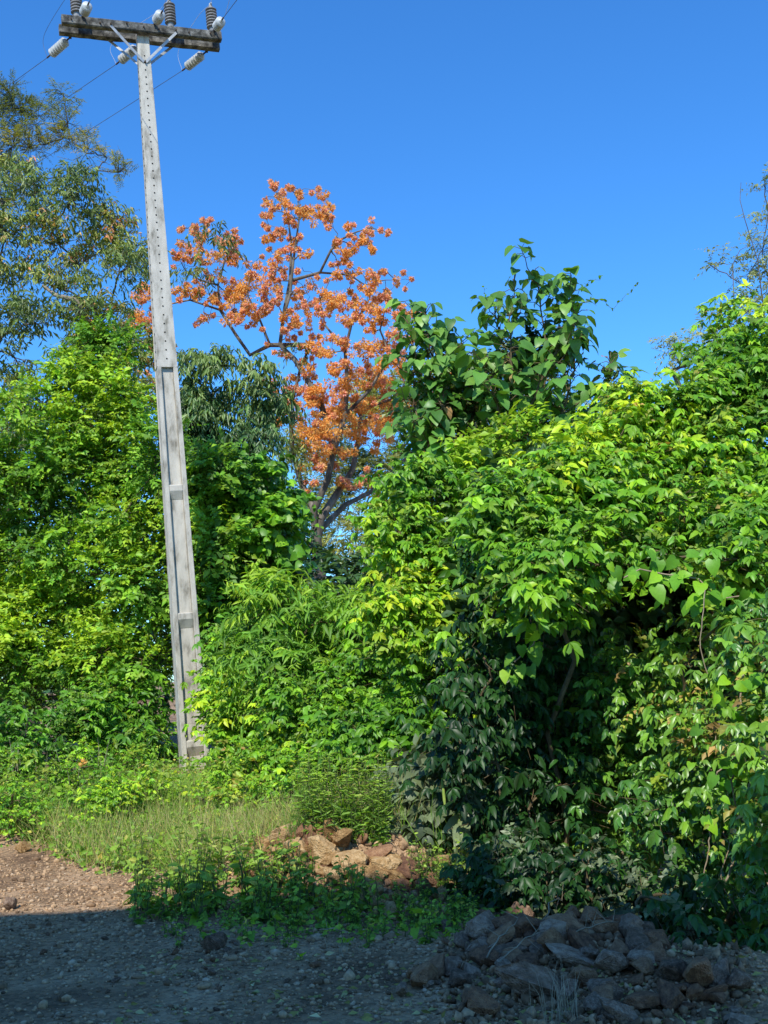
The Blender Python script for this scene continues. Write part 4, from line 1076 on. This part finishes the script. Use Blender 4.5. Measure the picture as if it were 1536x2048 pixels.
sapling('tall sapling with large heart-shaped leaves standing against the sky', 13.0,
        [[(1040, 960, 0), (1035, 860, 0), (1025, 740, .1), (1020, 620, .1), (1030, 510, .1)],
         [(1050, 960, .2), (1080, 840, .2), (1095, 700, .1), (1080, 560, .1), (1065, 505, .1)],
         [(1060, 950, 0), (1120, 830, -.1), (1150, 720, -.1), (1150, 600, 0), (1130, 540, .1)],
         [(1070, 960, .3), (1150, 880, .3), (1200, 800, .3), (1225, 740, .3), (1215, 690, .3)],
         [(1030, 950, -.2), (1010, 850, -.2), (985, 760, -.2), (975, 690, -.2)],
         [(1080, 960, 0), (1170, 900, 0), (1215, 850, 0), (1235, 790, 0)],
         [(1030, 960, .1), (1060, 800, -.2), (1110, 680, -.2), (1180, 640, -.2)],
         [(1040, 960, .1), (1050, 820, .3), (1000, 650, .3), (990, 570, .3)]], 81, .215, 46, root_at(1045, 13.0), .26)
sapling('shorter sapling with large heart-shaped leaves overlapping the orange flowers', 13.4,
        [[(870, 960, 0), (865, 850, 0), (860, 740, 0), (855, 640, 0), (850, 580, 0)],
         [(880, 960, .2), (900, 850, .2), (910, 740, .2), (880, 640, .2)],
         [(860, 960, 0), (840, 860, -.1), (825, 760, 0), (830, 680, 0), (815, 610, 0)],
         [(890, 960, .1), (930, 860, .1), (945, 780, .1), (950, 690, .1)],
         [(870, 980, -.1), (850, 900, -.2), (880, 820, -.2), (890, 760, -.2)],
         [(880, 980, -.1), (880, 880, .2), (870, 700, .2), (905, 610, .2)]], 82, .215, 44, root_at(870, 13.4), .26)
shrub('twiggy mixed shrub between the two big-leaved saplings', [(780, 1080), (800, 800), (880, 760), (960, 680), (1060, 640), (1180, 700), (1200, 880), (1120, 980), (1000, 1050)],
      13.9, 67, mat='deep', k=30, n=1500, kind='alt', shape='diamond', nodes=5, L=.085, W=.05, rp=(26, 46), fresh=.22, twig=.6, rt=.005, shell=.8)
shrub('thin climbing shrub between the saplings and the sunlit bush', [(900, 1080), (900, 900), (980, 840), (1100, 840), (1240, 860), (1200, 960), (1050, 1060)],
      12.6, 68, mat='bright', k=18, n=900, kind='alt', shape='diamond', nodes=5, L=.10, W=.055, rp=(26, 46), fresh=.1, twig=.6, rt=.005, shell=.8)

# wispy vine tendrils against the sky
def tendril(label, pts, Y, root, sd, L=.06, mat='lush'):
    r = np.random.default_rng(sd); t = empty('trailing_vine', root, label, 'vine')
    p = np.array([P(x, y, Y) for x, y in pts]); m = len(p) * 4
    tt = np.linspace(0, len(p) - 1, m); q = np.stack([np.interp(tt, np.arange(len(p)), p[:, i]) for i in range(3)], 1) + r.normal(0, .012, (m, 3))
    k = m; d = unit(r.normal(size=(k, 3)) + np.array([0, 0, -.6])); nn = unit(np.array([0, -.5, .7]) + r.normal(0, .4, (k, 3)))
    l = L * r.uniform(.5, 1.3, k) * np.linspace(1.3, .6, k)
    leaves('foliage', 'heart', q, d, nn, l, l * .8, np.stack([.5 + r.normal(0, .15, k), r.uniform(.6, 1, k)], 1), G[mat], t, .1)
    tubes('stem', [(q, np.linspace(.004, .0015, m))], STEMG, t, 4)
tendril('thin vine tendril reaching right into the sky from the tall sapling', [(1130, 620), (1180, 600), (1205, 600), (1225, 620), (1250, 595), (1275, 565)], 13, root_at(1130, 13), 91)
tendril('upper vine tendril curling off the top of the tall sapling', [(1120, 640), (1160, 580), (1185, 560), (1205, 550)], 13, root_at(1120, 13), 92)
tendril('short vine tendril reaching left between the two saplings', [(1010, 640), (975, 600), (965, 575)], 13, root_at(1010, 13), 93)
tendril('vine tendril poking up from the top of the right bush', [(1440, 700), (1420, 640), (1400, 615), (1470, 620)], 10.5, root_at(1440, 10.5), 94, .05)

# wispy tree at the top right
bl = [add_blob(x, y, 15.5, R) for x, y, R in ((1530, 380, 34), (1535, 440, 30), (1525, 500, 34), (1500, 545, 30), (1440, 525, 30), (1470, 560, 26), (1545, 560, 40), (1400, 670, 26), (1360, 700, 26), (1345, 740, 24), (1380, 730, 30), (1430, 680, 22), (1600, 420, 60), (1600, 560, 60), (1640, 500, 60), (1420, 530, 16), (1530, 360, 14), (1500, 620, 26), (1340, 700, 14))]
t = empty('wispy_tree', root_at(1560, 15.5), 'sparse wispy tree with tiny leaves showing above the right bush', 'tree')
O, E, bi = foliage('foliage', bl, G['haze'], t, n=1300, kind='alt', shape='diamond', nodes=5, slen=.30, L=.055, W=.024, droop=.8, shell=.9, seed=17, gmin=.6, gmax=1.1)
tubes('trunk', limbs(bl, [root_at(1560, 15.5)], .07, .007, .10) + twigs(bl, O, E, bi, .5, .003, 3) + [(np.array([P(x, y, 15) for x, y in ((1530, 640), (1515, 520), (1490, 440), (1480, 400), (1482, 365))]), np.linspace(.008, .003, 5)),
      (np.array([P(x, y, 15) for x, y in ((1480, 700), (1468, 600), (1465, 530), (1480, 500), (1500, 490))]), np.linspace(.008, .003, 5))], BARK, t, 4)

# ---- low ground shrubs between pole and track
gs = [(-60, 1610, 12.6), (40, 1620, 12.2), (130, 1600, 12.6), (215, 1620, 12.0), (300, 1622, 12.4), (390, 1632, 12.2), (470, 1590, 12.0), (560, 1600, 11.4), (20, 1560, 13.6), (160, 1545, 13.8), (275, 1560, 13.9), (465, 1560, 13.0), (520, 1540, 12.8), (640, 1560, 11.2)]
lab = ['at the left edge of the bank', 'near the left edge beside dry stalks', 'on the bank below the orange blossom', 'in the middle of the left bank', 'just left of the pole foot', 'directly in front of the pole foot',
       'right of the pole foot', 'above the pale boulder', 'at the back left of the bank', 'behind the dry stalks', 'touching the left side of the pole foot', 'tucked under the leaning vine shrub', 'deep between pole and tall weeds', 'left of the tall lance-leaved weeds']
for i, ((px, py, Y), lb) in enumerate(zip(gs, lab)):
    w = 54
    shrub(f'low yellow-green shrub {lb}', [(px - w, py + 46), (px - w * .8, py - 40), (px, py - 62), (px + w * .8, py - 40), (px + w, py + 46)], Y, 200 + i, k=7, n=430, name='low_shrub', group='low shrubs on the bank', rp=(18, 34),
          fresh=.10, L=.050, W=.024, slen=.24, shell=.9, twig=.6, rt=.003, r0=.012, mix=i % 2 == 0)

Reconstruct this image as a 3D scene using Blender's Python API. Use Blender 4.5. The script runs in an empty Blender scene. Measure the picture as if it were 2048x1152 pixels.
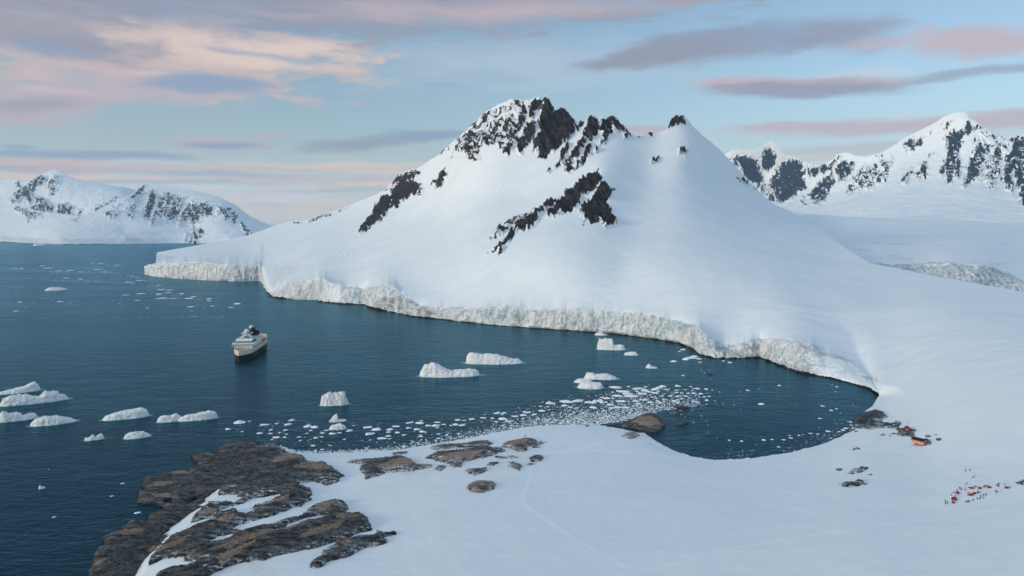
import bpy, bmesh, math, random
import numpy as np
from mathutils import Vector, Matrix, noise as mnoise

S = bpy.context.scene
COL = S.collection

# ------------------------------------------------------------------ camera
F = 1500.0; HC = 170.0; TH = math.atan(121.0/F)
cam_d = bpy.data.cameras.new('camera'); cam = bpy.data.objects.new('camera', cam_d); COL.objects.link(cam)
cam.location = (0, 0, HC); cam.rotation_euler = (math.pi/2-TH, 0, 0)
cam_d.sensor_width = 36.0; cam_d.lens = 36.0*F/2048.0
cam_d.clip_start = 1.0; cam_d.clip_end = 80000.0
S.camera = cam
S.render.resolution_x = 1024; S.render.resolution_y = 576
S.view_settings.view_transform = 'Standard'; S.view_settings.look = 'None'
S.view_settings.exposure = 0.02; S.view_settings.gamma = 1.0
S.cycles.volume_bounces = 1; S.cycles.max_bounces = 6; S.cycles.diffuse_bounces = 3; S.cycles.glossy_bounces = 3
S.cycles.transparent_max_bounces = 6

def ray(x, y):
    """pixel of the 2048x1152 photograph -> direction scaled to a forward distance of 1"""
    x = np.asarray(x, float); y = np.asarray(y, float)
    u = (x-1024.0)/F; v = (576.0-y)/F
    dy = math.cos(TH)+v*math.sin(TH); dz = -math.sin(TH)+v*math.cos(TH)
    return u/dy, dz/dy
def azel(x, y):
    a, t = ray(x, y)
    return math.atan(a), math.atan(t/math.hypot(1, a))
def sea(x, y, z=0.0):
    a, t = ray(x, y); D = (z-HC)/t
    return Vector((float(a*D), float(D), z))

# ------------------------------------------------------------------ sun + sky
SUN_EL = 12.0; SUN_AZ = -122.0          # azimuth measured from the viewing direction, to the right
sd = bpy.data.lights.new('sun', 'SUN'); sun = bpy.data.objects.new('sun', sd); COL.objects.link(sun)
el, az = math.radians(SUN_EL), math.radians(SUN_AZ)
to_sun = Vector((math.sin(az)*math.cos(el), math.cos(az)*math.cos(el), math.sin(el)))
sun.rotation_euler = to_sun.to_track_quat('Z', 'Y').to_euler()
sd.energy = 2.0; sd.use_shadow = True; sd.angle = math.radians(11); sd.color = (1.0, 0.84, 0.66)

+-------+

- [Brief] Extract and output the part that opens with the line containing "tubes('trunk', limbs(bl, [root_at(1560, 15.5)], .07, .007, .10)" and closes with the line containing "BARK, t, 4)", unchanged, ends included.

- [Solution for this exercise]
tubes('trunk', limbs(bl, [root_at(1560, 15.5)], .07, .007, .10) + twigs(bl, O, E, bi, .5, .003, 3) + [(np.array([P(x, y, 15) for x, y in ((1530, 640), (1515, 520), (1490, 440), (1480, 400), (1482, 365))]), np.linspace(.008, .003, 5)),
      (np.array([P(x, y, 15) for x, y in ((1480, 700), (1468, 600), (1465, 530), (1480, 500), (1500, 490))]), np.linspace(.008, .003, 5))], BARK, t, 4)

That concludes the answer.